Energy was the best performer sector on crude strength - Oil prices gained about 4 per cent on Thursday as positive US economic data and robust US fuel consumption offset concerns that slowing economic growth in other countries could undercut demand.

Oil and gas stocks alongside coal, copper and aluminium stocks outperformed

The real estate sector was weak with Federal Reserve officials predicting a slowdown in the housing market. Whilst rising mortgage rates are putting pressure on the consumer there hasn’t been anywhere near the excess of lending that there was in the 2000s.

A report from Fitch this week said that the Fed’s interest-rate moves had indeed made housing prices more likely to fall, and put the largest plausible drop at 15 percent. That would be a loss of around $60,000 for the average American homeowner, which is significant, but less than the nearly $120,000 that the average US home gained in value over the past two years.

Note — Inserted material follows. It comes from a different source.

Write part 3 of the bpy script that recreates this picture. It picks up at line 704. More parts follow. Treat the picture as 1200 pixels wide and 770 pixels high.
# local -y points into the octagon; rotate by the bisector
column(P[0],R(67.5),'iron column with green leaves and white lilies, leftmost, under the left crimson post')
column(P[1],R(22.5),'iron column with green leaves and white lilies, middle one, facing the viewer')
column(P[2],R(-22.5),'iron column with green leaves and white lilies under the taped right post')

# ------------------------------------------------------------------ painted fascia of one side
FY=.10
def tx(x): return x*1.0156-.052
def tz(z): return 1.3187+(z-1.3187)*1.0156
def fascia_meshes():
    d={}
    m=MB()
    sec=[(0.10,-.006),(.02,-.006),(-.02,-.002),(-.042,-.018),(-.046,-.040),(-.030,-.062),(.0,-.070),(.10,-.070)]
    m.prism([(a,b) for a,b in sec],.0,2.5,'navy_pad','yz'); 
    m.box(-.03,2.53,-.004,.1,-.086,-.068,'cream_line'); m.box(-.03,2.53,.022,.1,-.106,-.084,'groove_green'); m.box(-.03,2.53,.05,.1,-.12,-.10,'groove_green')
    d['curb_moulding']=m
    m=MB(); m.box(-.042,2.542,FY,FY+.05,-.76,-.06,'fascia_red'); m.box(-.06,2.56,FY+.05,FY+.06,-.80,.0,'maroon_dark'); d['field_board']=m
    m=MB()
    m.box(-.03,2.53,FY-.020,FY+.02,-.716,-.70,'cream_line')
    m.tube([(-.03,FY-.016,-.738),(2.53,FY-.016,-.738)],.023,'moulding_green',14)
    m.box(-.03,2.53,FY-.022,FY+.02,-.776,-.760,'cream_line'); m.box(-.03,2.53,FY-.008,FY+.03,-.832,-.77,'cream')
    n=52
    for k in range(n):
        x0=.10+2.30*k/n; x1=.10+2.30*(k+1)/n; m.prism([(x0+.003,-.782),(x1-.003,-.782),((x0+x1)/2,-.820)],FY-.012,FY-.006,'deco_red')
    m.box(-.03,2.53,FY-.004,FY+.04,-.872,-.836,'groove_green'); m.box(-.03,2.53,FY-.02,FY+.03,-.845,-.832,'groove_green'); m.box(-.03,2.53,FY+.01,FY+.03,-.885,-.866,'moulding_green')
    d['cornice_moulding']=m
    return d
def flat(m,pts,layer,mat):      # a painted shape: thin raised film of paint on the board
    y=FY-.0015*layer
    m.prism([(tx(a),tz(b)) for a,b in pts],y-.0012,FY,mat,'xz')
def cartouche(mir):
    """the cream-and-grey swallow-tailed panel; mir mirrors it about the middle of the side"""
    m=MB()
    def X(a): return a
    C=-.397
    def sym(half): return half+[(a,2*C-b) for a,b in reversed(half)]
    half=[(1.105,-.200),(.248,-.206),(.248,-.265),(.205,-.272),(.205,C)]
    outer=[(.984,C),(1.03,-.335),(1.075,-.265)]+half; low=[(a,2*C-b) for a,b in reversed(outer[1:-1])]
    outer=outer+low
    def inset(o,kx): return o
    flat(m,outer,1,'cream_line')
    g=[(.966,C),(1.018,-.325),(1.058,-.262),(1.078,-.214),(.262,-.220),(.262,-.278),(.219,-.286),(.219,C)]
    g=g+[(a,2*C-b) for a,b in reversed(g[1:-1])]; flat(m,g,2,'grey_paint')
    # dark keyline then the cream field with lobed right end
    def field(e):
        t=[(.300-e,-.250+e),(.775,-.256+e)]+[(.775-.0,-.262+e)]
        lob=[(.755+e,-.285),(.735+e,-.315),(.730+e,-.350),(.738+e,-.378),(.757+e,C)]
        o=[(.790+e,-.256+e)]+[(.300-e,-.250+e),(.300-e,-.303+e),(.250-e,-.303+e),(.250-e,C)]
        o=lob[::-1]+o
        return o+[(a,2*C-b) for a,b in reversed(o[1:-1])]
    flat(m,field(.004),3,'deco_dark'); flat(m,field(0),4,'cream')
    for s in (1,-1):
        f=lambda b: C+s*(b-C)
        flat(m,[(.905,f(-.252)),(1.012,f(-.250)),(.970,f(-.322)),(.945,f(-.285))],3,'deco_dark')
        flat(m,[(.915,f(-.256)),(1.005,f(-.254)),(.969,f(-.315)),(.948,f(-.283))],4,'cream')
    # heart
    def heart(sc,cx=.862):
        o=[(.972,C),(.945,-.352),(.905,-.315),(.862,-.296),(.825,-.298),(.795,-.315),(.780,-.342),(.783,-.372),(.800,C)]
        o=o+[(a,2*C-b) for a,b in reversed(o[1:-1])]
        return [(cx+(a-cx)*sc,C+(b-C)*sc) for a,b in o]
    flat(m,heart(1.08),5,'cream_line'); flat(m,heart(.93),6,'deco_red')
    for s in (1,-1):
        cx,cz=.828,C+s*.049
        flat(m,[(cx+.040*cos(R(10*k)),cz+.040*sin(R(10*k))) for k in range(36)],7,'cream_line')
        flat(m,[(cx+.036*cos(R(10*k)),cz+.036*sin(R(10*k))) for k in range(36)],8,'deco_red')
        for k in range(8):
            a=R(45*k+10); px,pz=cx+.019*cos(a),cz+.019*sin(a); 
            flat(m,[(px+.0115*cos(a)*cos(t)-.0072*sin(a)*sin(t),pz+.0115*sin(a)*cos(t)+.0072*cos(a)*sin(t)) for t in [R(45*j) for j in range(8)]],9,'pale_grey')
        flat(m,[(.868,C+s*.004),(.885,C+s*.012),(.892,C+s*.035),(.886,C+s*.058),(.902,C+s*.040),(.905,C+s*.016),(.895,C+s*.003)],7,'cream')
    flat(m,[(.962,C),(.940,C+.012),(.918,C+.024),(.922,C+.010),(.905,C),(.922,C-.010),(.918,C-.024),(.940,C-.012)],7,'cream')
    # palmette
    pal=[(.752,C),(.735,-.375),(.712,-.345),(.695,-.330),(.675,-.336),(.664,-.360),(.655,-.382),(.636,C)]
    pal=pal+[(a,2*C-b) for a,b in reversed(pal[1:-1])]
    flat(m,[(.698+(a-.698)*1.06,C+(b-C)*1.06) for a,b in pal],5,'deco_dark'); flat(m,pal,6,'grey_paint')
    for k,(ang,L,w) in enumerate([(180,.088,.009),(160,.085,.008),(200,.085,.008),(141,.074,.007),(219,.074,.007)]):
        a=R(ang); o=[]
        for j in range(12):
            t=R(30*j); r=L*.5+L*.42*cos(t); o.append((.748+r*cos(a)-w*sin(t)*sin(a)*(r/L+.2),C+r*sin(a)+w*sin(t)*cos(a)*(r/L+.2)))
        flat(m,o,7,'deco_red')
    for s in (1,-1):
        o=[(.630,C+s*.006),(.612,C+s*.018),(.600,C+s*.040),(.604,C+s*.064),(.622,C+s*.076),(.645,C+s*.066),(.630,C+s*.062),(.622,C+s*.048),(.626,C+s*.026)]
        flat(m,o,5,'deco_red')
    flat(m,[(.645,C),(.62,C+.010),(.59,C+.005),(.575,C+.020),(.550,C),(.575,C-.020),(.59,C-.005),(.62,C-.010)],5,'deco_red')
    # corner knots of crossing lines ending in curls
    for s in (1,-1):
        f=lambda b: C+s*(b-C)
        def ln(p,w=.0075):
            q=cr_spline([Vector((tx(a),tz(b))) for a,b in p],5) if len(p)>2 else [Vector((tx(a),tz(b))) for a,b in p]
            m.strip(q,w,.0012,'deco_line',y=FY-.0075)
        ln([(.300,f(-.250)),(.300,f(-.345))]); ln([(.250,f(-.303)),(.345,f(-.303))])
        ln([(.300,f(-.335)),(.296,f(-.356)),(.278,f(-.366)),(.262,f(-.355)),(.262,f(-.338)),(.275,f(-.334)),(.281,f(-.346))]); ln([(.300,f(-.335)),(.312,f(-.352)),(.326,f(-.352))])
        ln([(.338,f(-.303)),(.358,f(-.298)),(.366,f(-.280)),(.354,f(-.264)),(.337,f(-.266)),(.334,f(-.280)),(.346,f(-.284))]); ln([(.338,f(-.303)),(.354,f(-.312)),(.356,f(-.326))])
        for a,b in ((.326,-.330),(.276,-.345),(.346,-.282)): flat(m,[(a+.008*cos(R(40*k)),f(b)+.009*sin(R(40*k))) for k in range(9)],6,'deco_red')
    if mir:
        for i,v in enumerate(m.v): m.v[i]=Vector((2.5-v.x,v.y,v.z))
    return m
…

In bitcoin news it looked like crypto would be a staple of TV commercials along with insurance, beer, and cars. But then crypto prices crashed with major firms in the sector spending just $36,000 on TV ads in July, down from a peak of $84 million in February (the month of the Super Bowl), Matt Damon’s infamous “fortune favors the brave” ad campaign, which cost an estimated $65 million, hasn’t aired since the Super Bowl

Currencies

US Dollar index was up 0.8 per cent, firmer on the major crosses. Including the Australian dollar which has weakened compared to the US dollar yesterday, buying 69.18 US cents  (Thu: 69.37 US cents), 57.99 Pence Sterling, 94.01 Yen and 68.59 Euro cents.

Commodities

Iron ore futures are pointing to a 0.6 per cent fall.

Gold lost $5.50 or 0.3 per cent to US$1771 an ounce.

Silver was down $0.28 or 1.4 per cent to US$19.57 an ounce.

Copper was up $4.60 or 1.3 per cent to US$363.60 a pound.

Futures

The SPI futures are pointing to a 0.3 per cent gain.

Ex-dividends

There are three companies set to trade without the right to a dividend.

GWA Group (ASX:GWA) is paying 8 cents fully franked
Ryder Capital (ASX:RYD) is paying 4 cents fully franked
Zimplats Holding (ASX:ZIM) is paying 156.5362 cents unfranked

Dividends payable

There are five companies set to pay eligible shareholders today.

Advanced Share Registry (ASX:ASW)
BWP Trust (ASX:BWP)
CD Pvt Equity Fund III (ASX:CD3)
Cromwell Property Group (ASX:CMW)
New Energy Solar (ASX:NEW)

Figures around the globe

Across the Atlantic, European markets closed higher. Paris added 0.5 per cent, Frankfurt gained 0.5 per cent and London’s FTSE closed 0.4 per cent higher.

Asian markets closed lower. Tokyo’s Nikkei dropped almost 1 per cent, Hong Kong’s Hang Seng fell 0.8 per cent and China’s Shanghai Composite closed 0.5 per cent lower.

Yesterday, the Australian sharemarket lost 0.2 per cent to 7113.